By Joseph Stiglitz
October 22, 2008 | Guardian.co.uk
Our financial system has failed us. Part of the reason it has performed so poorly is inadequate regulations and regulatory structures. Everybody agrees that lack of confidence in our financial system is a problem. But how can there be a restoration of confidence when we have simply given the banks more money to lend recklessly? We have changed neither the regulatory structures, the incentive systems, nor, in the US, even those who are running these institutions. As we taxpayers are pouring money into these banks, we have even allowed them to pour out money to their shareholders.
It is hard to have a well-performing modern economy without a good financial system, but financial markets are not an end in themselves. They are supposed to mobilise savings, allocate capital and manage risk, transferring it from those less able to bear it to those more able. In America, and some other countries, financial markets have not performed these functions well. They encouraged spendthrift patterns, which led to near-zero savings. They massively misallocated capital. And they created risk, did not manage it well and left huge risks with ordinary Americans, who are now bearing huge costs because of these failures. These problems have occurred repeatedly and are pervasive. The failures in financial markets have effects that spread out to the entire economy.
There are three related reasons for these failures: (1) poorly designed incentive structures, (2) inadequate competition and (3) inadequate transparency.
Strong competition is an essential aspect of well-functioning markets. But information imperfections often limit the extent of competition. America's financial markets have gone beyond these natural limitations of competition to engage in anti-competitive practices. Lack of competition helps explain banks' supernormal returns in good years. In many markets, small- and medium-size businesses have access to only one or two lenders. That is part of the reason that bank failures are of such concern. As banks fail, information about credit worthiness held within these institutions is destroyed, and it will take time to recreate. In the meanwhile, access to credit may be limited and/or expensive.
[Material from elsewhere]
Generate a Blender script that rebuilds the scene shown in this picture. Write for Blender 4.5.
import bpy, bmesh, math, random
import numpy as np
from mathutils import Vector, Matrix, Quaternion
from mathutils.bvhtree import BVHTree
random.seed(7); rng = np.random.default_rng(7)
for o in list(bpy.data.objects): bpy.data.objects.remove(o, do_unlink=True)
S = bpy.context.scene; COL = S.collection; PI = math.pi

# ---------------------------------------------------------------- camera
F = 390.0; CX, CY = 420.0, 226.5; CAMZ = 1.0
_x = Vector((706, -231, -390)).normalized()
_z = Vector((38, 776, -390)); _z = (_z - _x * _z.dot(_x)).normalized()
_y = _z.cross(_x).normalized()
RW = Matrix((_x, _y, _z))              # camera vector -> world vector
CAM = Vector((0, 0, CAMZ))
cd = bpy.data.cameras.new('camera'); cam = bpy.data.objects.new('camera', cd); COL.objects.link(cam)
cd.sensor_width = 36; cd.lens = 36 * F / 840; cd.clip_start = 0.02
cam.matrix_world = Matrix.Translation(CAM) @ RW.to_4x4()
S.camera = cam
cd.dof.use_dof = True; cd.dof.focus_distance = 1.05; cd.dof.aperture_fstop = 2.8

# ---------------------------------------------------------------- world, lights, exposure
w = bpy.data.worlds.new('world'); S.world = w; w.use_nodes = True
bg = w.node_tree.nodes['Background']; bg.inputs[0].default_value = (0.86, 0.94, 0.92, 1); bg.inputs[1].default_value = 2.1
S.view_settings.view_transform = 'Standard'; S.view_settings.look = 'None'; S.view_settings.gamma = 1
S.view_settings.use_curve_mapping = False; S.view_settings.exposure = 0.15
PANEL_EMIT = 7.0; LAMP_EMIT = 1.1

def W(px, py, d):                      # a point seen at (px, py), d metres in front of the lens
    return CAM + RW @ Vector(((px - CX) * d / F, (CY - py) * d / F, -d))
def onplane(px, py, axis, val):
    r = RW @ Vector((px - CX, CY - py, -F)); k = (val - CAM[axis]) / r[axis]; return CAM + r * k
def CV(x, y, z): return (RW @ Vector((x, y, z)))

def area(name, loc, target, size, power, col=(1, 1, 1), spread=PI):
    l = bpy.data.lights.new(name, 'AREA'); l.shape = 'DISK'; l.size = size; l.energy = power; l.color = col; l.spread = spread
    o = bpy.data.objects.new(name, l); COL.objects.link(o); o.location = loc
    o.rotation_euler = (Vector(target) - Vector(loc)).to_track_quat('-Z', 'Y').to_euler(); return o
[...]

The failure to have strong competition enforcement has meant that there are a number of institutions that are so large that they are too big too fail. That provided an incentive to engage in excessively risky practices. It was heads I win (they walk off with the profit), tails you lose (we, the taxpayers, assume the losses, because we simply couldn't let them fail).
Even Adam Smith recognised that unregulated markets will try to restrict competition.
Markets only work well when private rewards are aligned with social returns. Incentives matter, but when incentives are distorted, we get distorted behaviour. In spite of their failure to perform their key social functions, financial markets have garnered for themselves in the US and some other of the advanced industrial countries 30% or more of corporate profits - not to mention the huge compensation received by their executives. But the problem with incentive structures is not just the level, but the form - designed to encourage excessive risk-taking and short-sighted behaviour.
Finally, markets often fail to produce efficient outcomes (let alone fair or socially just outcomes) when information is imperfect or asymmetric. But information imperfections and asymmetries are at the centre of financial markets - that is what they are about. Our financial markets have even worked hard to exacerbate these problems, as they created non-transparent products that were so complex that not even those who created them fully understood them. This non-transparency is a key part of the credit crisis we have experienced over recent weeks.
We need to ring-fence the core financial system (commercial banks, pension funds, et cetera). We have seen the danger of allowing them to trade with risky unregulated parties. There will be ancillary benefits in restricting their dealing with offshore secretive banks, whose raison d'être is, for the most part, regulatory and tax evasion, facilitating terrorism, drugs and corruption.
We need more transparency to ensure that incentive structures do not encourage excessively risky short-sighted behaviour and to reduce the scope of conflicts of interest - our financial markets are rife with them. At the very least, they need to be disclosed. We need countercyclical capital adequacy/provisioning requirements and speed limits. We need to proscribe predatory lending - many of our problems are a result of lending that was both exploitive and risky. We need a financial products safety commission to make sure that the products purchased by, say, a bank or pension fund are safe and appropriate, designed to manage the risks they face; and a financial systems stability commission, to assess the overall stability of the system.
Part of the problem has been our regulatory structures. If government appoints as regulators those who do not believe in regulation, one is not likely to get strong enforcement. We have to design robust regulatory systems, where gaps in enforcement are transparent. Relatively simple regulatory systems may be easier to implement and more robust, and more resistant to regulatory capture.
Well-designed regulations may protect us in the short run and encourage real innovation in the long. Much of our financial market's creativity was directed to circumventing regulations and taxes. Accounting was so creative that no one, not even the banks, knew their financial position. Meanwhile, the financial system didn't make the innovations that would have addressed the real risks people face - such as how to stay in their homes when interest rates change - and indeed, have resisted many of the innovations that would have increased the efficiency of our economy. By reducing the scope for these socially unproductive innovations, we can divert creative activity in more productive directions.
The agenda for regulatory reform is large. It will not be completed overnight. But we will not begin to restore confidence in our financial markets until and unless we begin serious reform.